J'can in We Have Met Before quartet
The next art exhibition to be presented at the National Gallery of Jamaica, Kingston, in partnership with the British Council, is named We Have Met Before.
Its purpose is to revisit the subject of Trans-Atlantic slavery and its afterlives, as seen through the eyes of four contemporary artists.
Scheduled for September 22 through November 4, 2017, the artists from across the globe were selected to bring a distinctive perspective with work that was created in different locales, with different media, and at different points in time.
We Have Met Before features Scottish artist Graham Fagen, Joscelyn Gardner from Barbados, Guyanese-born British artist Ingrid Pollard, and the youngest of the lot, Leasho Johnson from Jamaica.
VISUAL MIX
Johnson presents a visual mix of history and contemporary popular culture, with strong references to dancehall.

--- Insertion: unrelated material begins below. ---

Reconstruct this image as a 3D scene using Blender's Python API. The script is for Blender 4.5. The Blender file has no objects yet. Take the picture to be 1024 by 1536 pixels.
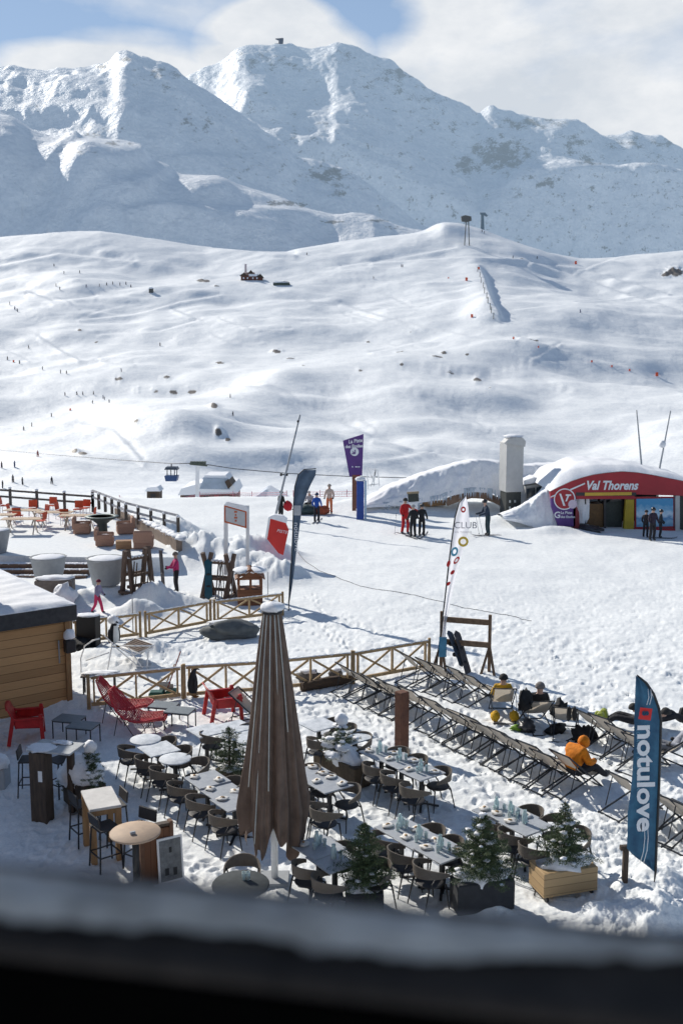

"The challenge is that as an artist, you can't share it with your own local people, the audience that it's about. A lot of artists have evolved beyond spaces. We have to take our stuff out of our spaces," he said.
Johnson decided to place his work on public walls. His graffiti art, which appeared around Kingston last year, seems to be all the marketing Johnson needed for his National Gallery debut.
"Everyone knows what dancehall comes with ... .", he said, referencing the cartoon-like female and gender-ambivalent figures in various provocative poses in his work.
"We have to understand that every Jamaican experiences Jamaican life and you cannot eliminate dancehall out of it," he told The Gleaner.
We Have Met Before intends to invite viewers into a conversation about slavery and its legacy, where various perspectives can be expressed.
"Dancehall is a hybridisation. I always considered it to be something that was 'as a result of', because you can't just take the people without them taking parts of themselves. Dancehall is like a reinvention of something that existed before. It embodies our Africanism, our whole culture in that way - and has become something else, because we've become something else. I'm just trying add on top of that and speak about it in a way that we haven't spoken about it," Johnson said."
"I view Jamaica as a commodity. It was a destination for a particular thing. It wasn't for us ... . The whole reason we are here, we were supposed to produce fruits, vegetables and sugar cane. In a way, we're still kind of viewed as this tropical destination where these exotic things exist - including us," he explained.